Together, We Light the Way

Study of Manual for Teachers 3-26-12

Day 86
15. IS EACH ONE TO BE JUDGED IN THE END?
1 Indeed, yes! No one can escape God’s Final Judgment. Who could flee forever from the truth? But the Final Judgment will not come until it is no longer associated with fear. One day each one will welcome it, and on that very day it will be given him. He will hear his sinlessness proclaimed around and around the world, setting it free as God’s Final Judgment on him is received. This is the Judgment in which salvation lies. This is the Judgment that will set him free. This is the Judgment in which all things are freed with him. Time pauses as eternity comes near, and silence lies across the world that everyone may hear this Judgment of the Son of God:

Holy are you, eternal, free and whole, at peace forever in the Heart of God. Where is the world, and where is sorrow now?

Jesus is describing a day of judgment that is very different than the one I learned about in church. He assures us that this day will come for each one of us, but it will not come until we are ready for it.

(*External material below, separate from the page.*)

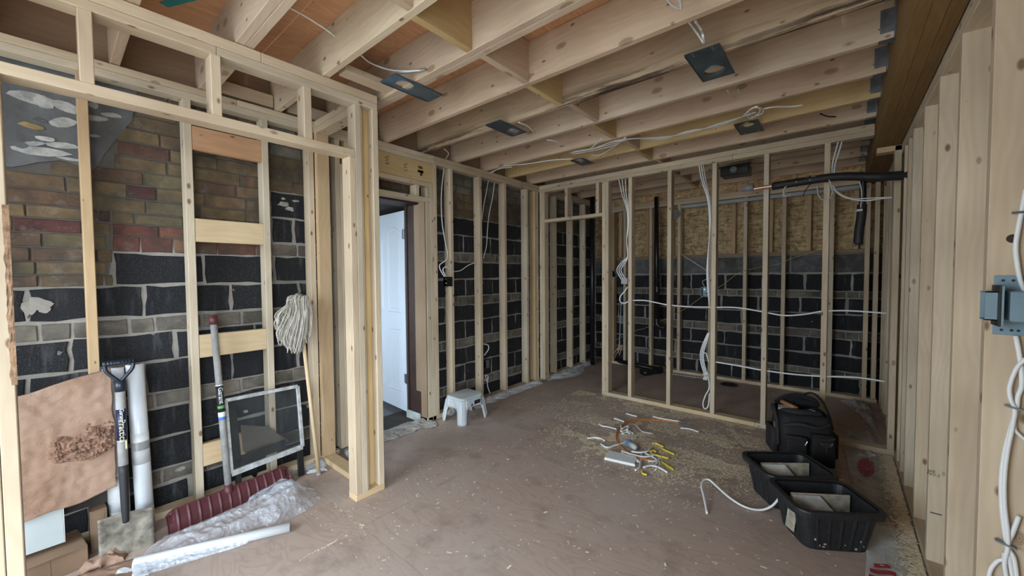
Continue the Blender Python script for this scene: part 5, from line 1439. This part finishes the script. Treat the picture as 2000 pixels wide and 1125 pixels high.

It will not come until we can face it without fear.

It seems odd that we would have to let go of fear and prepare to be judged holy, eternal, free, whole, at peace and forever in the Heart of God. And yet, that is exactly what must happen. There is in us a deeply hidden reservoir of guilt, which expresses as anger, loss, depression, sickness, and death. This guilt and the fear that is part of it, prevent us from hearing, understanding and accepting God’s Final Judgment.

Sometimes I think about what will happen when I am unable to work. How will I live? Will my children be burdened by my care? Sometimes I feel fuzzy headed and then I wonder if I am going to get Alzheimer’s like my mom did. Is this how it started for her? I hear an ambulance and have a stab of fear as I wonder where my kids are.

These fears are the effect of not knowing that I am holy. I have been told that I am. The Course tells me over and over that I am very holy. It tells me that I am loved by God. It tells me that even in this world, it is I who rule my destiny. It is obvious from my life that I don’t believe these things. When Jesus tells me that I am the ruler of my mind, of my world, of my destiny, it feels more like a threat than a promise.

As long as I turn from my Self, and pretend that I cannot be that One, I will be afraid to accept God’s judgment, and God will not give me what I do not want.  So God’s Final Judgment waits on me to prepare myself to hear it.